What the task requires:
Return every line below as is, leaving out the pictures.
***
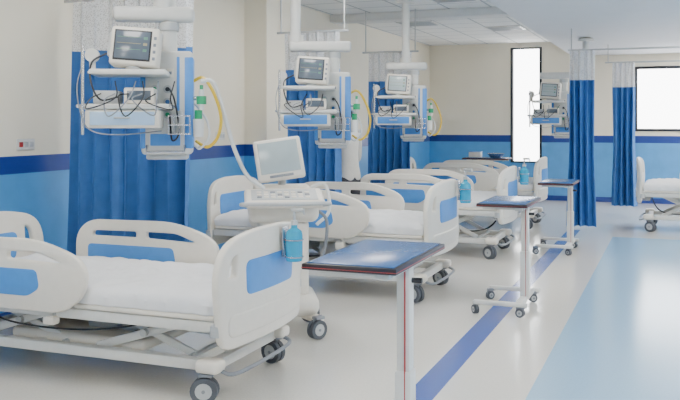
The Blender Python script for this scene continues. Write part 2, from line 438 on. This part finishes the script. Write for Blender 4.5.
# ------------------------------------------------------------ pendants
def pendant_mesh(pole_x, top, kind=0):
    b = B()
    b.cyl((pole_x, .05, 2.36), (pole_x, .05, top-.04), .05, M_frame, seg=24)
    b.lathe([(.12, 0), (.12, .03), (.07, .06), (.001, .06)][::1], (pole_x, .05, top-.062), M_frame, seg=28)
    b.cyl((pole_x, .05, 2.34), (pole_x, .05, 2.42), .075, M_frame, seg=24)
    x0, x1 = min(pole_x, -.22)-.06, max(pole_x, .2)+.06
    b.box(x0, x1, -.03, .13, 2.26, 2.36, M_frame, bev=.03, seg=3)
    b.cyl((.09, .05, 2.05), (.09, .05, 2.27), .055, M_frame, seg=20)
    b.cyl((.09, .05, 2.20), (.09, .05, 2.25), .068, M_lgrey, seg=20)
    b.box(-.09, .25, -.02, .16, 1.36, 2.06, M_frame, bev=.025, seg=3)
    b.box(.195, .256, -.026, .166, 1.40, 2.02, M_pblue, bev=.012)
    b.box(.145, .165, -.026, .0, 1.54, 2.02, M_pblue, bev=.005)
    b.box(-.096, -.06, -.026, .166, 1.40, 2.02, M_pblue, bev=.01)
    b.box(-.03, .17, -.03, -.015, 1.42, 1.50, M_pblue, bev=.006)
    for i in range(3):
        for j in range(2):
            x = .0+j*.085; z = 1.80-i*.085
            b.cyl((x, -.03, z), (x, -.018, z), .028, M_lgrey, seg=16); b.cyl((x, -.04, z), (x, -.028, z), .015, (M_green, M_black, M_tblue)[(i+j) % 3], seg=12)
    for i in range(3):
        b.box(-.03+i*.055, .015+i*.055, -.028, -.016, 1.88, 1.94, M_white, bev=.004)
        b.box(-.015+i*.055, .003+i*.055, -.031, -.026, 1.90, 1.92, M_grey, bev=.002)
    b.box(-.38, .10, -.36, .02, 1.88, 1.915, M_frame, bev=.012)
    b.box(-.43, .12, -.38, .02, 1.66, 1.695, M_frame, bev=.012)
    b.box(-.40, .06, -.37, -.02, 1.54, 1.66, M_white, bev=.015)
    b.box(-.37, .03, -.378, -.365, 1.56, 1.645, M_pale if kind == 0 else M_blue, bev=.006)
    b.box(-.22, -.12, -.395, -.376, 1.60, 1.612, M_lgrey, bev=.004)
    for x in (-.44, .13): b.cyl((x, -.38, 1.68), (x, -.02, 1.68), .012, M_steel)
    b.cyl((-.41, -.38, 1.50), (-.41, -.38, 2.06), .010, M_steel)
    b.cyl((-.44, .0, 1.91), (.12, .0, 1.91), .010, M_steel)
    b.cyl((-.05, .02, 1.62), (-.05, .02, 2.02), .02, M_frame)
    b.cyl((-.40, -.10, 2.02), (-.40, -.04, 2.02), .045, M_frame, seg=20)
    b.box(-.42, -.38, -.08, -.05, 1.9, 2.03, M_frame, bev=.006)
    def mb(x0_, x1_, y0_, y1_, z0_, z1_, m, bv=.01): b.box(x0_, x1_, y0_, y1_, z0_, z1_, m, bev=bv, rot=(math.radians(-8), math.radians(4), math.radians(-6)), piv=(-.12, -.2, 1.93), seg=3)
    mb(-.27, .04, -.27, -.13, 1.935, 2.19, M_white, .02)
    mb(-.245, -.005, -.275, -.268, 1.965, 2.165, M_black, .004)
    mb(-.235, -.015, -.279, -.273, 1.975, 2.155, M_screen if kind != 3 else M_screenl, .003)
    for k in range(3): mb(-.225, -.07, -.2815, -.278, 2.115-k*.04, 2.118-k*.04, M_tr1 if k % 2 == 0 else M_tr2, .0)
    for k in range(3): mb(-.055, -.03, -.2815, -.278, 2.105-k*.04, 2.122-k*.04, M_tr1 if k % 2 == 0 else M_tr2, .0)
    for k in range(4): mb(.008, .026, -.276, -.268, 1.975+k*.045, 1.995+k*.045, M_grey, .003)
    mb(-.29, -.26, -.24, -.16, 1.99, 2.15, M_lgrey, .01)
    b.cyl((-.12, -.2, 1.90), (-.12, -.2, 1.95), .05, M_lgrey)
    b.box(-.36, -.20, -.3, -.08, 1.697, 1.78, M_lgrey, bev=.01)
    b.box(-.17, .02, -.3, -.08, 1.697, 1.80, M_white, bev=.01)
    b.box(-.15, 0, -.303, -.298, 1.72, 1.78, M_screen, bev=.002)
    R = random.Random(7+kind)
    for k in range(5 if kind == 0 else 3):
        xs = -.31+k*.085
        b.tube([(xs, -.31, 1.76), (xs-.05, -.40, 1.74-R.uniform(0, .05)), (xs+R.uniform(-.1, .12), -.42, 1.64+R.uniform(-.03, .05)), (xs+.1, -.40, 1.73), (xs+R.uniform(.08, .18), -.30, 1.84)], .0045, M_black if k % 2 == 0 else M_grey, n=6)
    b.tube([(-.28, -.26, 2.02), (-.37, -.28, 1.96), (-.36, -.38, 1.83), (-.3, -.39, 1.72), (-.2, -.31, 1.74)], .006, M_black, n=6)
    b.tube([(-.41, -.38, 1.94), (-.44, -.40, 1.80), (-.42, -.40, 1.64), (-.36, -.40, 1.53), (-.2, -.38, 1.50), (.05, -.1, 1.52)], .004, M_grey, n=8)
    b.tube([(.1, -.04, 1.80), (.14, -.16, 1.72), (.17, -.15, 1.52), (.12, -.1, 1.46), (.10, -.03, 1.63)], .006, M_black, n=6)
    for z in (1.50, 1.56, 1.62):
        b.tube([(.10, -.03, z), (.10, -.17, z), (.24, -.17, z), (.24, -.03, z)], .004, M_steel, smooth=False)
    for k in range(5): b.tube([(.10+k*.035, -.03, 1.50), (.10+k*.035, -.17, 1.50), (.10+k*.035, -.17, 1.62)], .003, M_steel, smooth=False)
    b.lathe([(.03, 0), (.035, .1), (.02, .13), (.015, .15)], (.17, -.10, 1.505), M_lgrey)
    b.cyl((.25, .0, 1.74), (.31, -.02, 1.74), .014, M_steel)
    b.cyl((.31, -.02, 1.66), (.31, -.02, 1.80), .018, M_hose); b.cyl((.31, -.02, 1.70), (.31, -.02, 1.755), .034, M_green, seg=18)
    b.cyl((.31, -.02, 1.80), (.31, -.02, 1.83), .012, M_green)
    b.cyl((.29, -.02, 1.48), (.29, -.02, 1.60), .034, M_hose, r2=.038, seg=18); b.cyl((.29, -.02, 1.6), (.29, -.02, 1.66), .026, M_green, seg=18)
    b.tube([(.25, .06, 1.86), (.32, .03, 1.88), (.39, 0, 1.78), (.44, -.02, 1.62), (.42, 0, 1.48), (.35, .02, 1.41), (.27, .06, 1.45)], .011, M_yellow, n=8)
    b.tube([(.25, .1, 1.72), (.34, .06, 1.60), (.36, .02, 1.48), (.30, .02, 1.40), (.26, .08, 1.42)], .008, M_hose, n=8)
    b.box(-.06, .22, 0, .14, 1.325, 1.365, M_lgrey, bev=.015)
    b.tube([(-.05, -.02, 1.42), (-.05, -.07, 1.38), (.2, -.07, 1.38), (.2, -.02, 1.42)], .010, M_steel, smooth=False)
    return b.mesh('medical_pendant')
pend = []
for (x, y, px_, kind, top, rz) in ((-3.26, 4.9, .06, 0, CZ, .50), (-3.14, 7.6, -.28, 1, CZ, .38), (-3.25, 10.7, -.02, 3, CZ, .28), (-1.70, 13.7, .42, 3, SZ, .1)):
    pend.append(put(pendant_mesh(px_, top, kind), 'medical_pendant', (x, y, 0), rz))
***
Solution to this problem:
The Blender Python script for this scene continues. Write part 2, from line 438 on. This part finishes the script. Write for Blender 4.5.
# ------------------------------------------------------------ pendants
def pendant_mesh(pole_x, top, kind=0):
    b = B()
    b.cyl((pole_x, .05, 2.36), (pole_x, .05, top-.04), .05, M_frame, seg=24)
    b.lathe([(.12, 0), (.12, .03), (.07, .06), (.001, .06)][::1], (pole_x, .05, top-.062), M_frame, seg=28)
    b.cyl((pole_x, .05, 2.34), (pole_x, .05, 2.42), .075, M_frame, seg=24)
    x0, x1 = min(pole_x, -.22)-.06, max(pole_x, .2)+.06
    b.box(x0, x1, -.03, .13, 2.26, 2.36, M_frame, bev=.03, seg=3)
    b.cyl((.09, .05, 2.05), (.09, .05, 2.27), .055, M_frame, seg=20)
    b.cyl((.09, .05, 2.20), (.09, .05, 2.25), .068, M_lgrey, seg=20)
    b.box(-.09, .25, -.02, .16, 1.36, 2.06, M_frame, bev=.025, seg=3)
    b.box(.195, .256, -.026, .166, 1.40, 2.02, M_pblue, bev=.012)
    b.box(.145, .165, -.026, .0, 1.54, 2.02, M_pblue, bev=.005)
    b.box(-.096, -.06, -.026, .166, 1.40, 2.02, M_pblue, bev=.01)
    b.box(-.03, .17, -.03, -.015, 1.42, 1.50, M_pblue, bev=.006)
    for i in range(3):
        for j in range(2):
            x = .0+j*.085; z = 1.80-i*.085
            b.cyl((x, -.03, z), (x, -.018, z), .028, M_lgrey, seg=16); b.cyl((x, -.04, z), (x, -.028, z), .015, (M_green, M_black, M_tblue)[(i+j) % 3], seg=12)
    for i in range(3):
        b.box(-.03+i*.055, .015+i*.055, -.028, -.016, 1.88, 1.94, M_white, bev=.004)
        b.box(-.015+i*.055, .003+i*.055, -.031, -.026, 1.90, 1.92, M_grey, bev=.002)
    b.box(-.38, .10, -.36, .02, 1.88, 1.915, M_frame, bev=.012)
    b.box(-.43, .12, -.38, .02, 1.66, 1.695, M_frame, bev=.012)
    b.box(-.40, .06, -.37, -.02, 1.54, 1.66, M_white, bev=.015)
    b.box(-.37, .03, -.378, -.365, 1.56, 1.645, M_pale if kind == 0 else M_blue, bev=.006)
    b.box(-.22, -.12, -.395, -.376, 1.60, 1.612, M_lgrey, bev=.004)
    for x in (-.44, .13): b.cyl((x, -.38, 1.68), (x, -.02, 1.68), .012, M_steel)
    b.cyl((-.41, -.38, 1.50), (-.41, -.38, 2.06), .010, M_steel)
    b.cyl((-.44, .0, 1.91), (.12, .0, 1.91), .010, M_steel)
    b.cyl((-.05, .02, 1.62), (-.05, .02, 2.02), .02, M_frame)
    b.cyl((-.40, -.10, 2.02), (-.40, -.04, 2.02), .045, M_frame, seg=20)
    b.box(-.42, -.38, -.08, -.05, 1.9, 2.03, M_frame, bev=.006)
    def mb(x0_, x1_, y0_, y1_, z0_, z1_, m, bv=.01): b.box(x0_, x1_, y0_, y1_, z0_, z1_, m, bev=bv, rot=(math.radians(-8), math.radians(4), math.radians(-6)), piv=(-.12, -.2, 1.93), seg=3)
    mb(-.27, .04, -.27, -.13, 1.935, 2.19, M_white, .02)
    mb(-.245, -.005, -.275, -.268, 1.965, 2.165, M_black, .004)
    mb(-.235, -.015, -.279, -.273, 1.975, 2.155, M_screen if kind != 3 else M_screenl, .003)
    for k in range(3): mb(-.225, -.07, -.2815, -.278, 2.115-k*.04, 2.118-k*.04, M_tr1 if k % 2 == 0 else M_tr2, .0)
    for k in range(3): mb(-.055, -.03, -.2815, -.278, 2.105-k*.04, 2.122-k*.04, M_tr1 if k % 2 == 0 else M_tr2, .0)
    for k in range(4): mb(.008, .026, -.276, -.268, 1.975+k*.045, 1.995+k*.045, M_grey, .003)
    mb(-.29, -.26, -.24, -.16, 1.99, 2.15, M_lgrey, .01)
    b.cyl((-.12, -.2, 1.90), (-.12, -.2, 1.95), .05, M_lgrey)
    b.box(-.36, -.20, -.3, -.08, 1.697, 1.78, M_lgrey, bev=.01)
    b.box(-.17, .02, -.3, -.08, 1.697, 1.80, M_white, bev=.01)
    b.box(-.15, 0, -.303, -.298, 1.72, 1.78, M_screen, bev=.002)
    R = random.Random(7+kind)
    for k in range(5 if kind == 0 else 3):
        xs = -.31+k*.085
        b.tube([(xs, -.31, 1.76), (xs-.05, -.40, 1.74-R.uniform(0, .05)), (xs+R.uniform(-.1, .12), -.42, 1.64+R.uniform(-.03, .05)), (xs+.1, -.40, 1.73), (xs+R.uniform(.08, .18), -.30, 1.84)], .0045, M_black if k % 2 == 0 else M_grey, n=6)
    b.tube([(-.28, -.26, 2.02), (-.37, -.28, 1.96), (-.36, -.38, 1.83), (-.3, -.39, 1.72), (-.2, -.31, 1.74)], .006, M_black, n=6)
    b.tube([(-.41, -.38, 1.94), (-.44, -.40, 1.80), (-.42, -.40, 1.64), (-.36, -.40, 1.53), (-.2, -.38, 1.50), (.05, -.1, 1.52)], .004, M_grey, n=8)
    b.tube([(.1, -.04, 1.80), (.14, -.16, 1.72), (.17, -.15, 1.52), (.12, -.1, 1.46), (.10, -.03, 1.63)], .006, M_black, n=6)
    for z in (1.50, 1.56, 1.62):
        b.tube([(.10, -.03, z), (.10, -.17, z), (.24, -.17, z), (.24, -.03, z)], .004, M_steel, smooth=False)
    for k in range(5): b.tube([(.10+k*.035, -.03, 1.50), (.10+k*.035, -.17, 1.50), (.10+k*.035, -.17, 1.62)], .003, M_steel, smooth=False)
    b.lathe([(.03, 0), (.035, .1), (.02, .13), (.015, .15)], (.17, -.10, 1.505), M_lgrey)
    b.cyl((.25, .0, 1.74), (.31, -.02, 1.74), .014, M_steel)
    b.cyl((.31, -.02, 1.66), (.31, -.02, 1.80), .018, M_hose); b.cyl((.31, -.02, 1.70), (.31, -.02, 1.755), .034, M_green, seg=18)
    b.cyl((.31, -.02, 1.80), (.31, -.02, 1.83), .012, M_green)
    b.cyl((.29, -.02, 1.48), (.29, -.02, 1.60), .034, M_hose, r2=.038, seg=18); b.cyl((.29, -.02, 1.6), (.29, -.02, 1.66), .026, M_green, seg=18)
    b.tube([(.25, .06, 1.86), (.32, .03, 1.88), (.39, 0, 1.78), (.44, -.02, 1.62), (.42, 0, 1.48), (.35, .02, 1.41), (.27, .06, 1.45)], .011, M_yellow, n=8)
    b.tube([(.25, .1, 1.72), (.34, .06, 1.60), (.36, .02, 1.48), (.30, .02, 1.40), (.26, .08, 1.42)], .008, M_hose, n=8)
    b.box(-.06, .22, 0, .14, 1.325, 1.365, M_lgrey, bev=.015)
    b.tube([(-.05, -.02, 1.42), (-.05, -.07, 1.38), (.2, -.07, 1.38), (.2, -.02, 1.42)], .010, M_steel, smooth=False)
    return b.mesh('medical_pendant')
pend = []
for (x, y, px_, kind, top, rz) in ((-3.26, 4.9, .06, 0, CZ, .50), (-3.14, 7.6, -.28, 1, CZ, .38), (-3.25, 10.7, -.02, 3, CZ, .28), (-1.70, 13.7, .42, 3, SZ, .1)):
    pend.append(put(pendant_mesh(px_, top, kind), 'medical_pendant', (x, y, 0), rz))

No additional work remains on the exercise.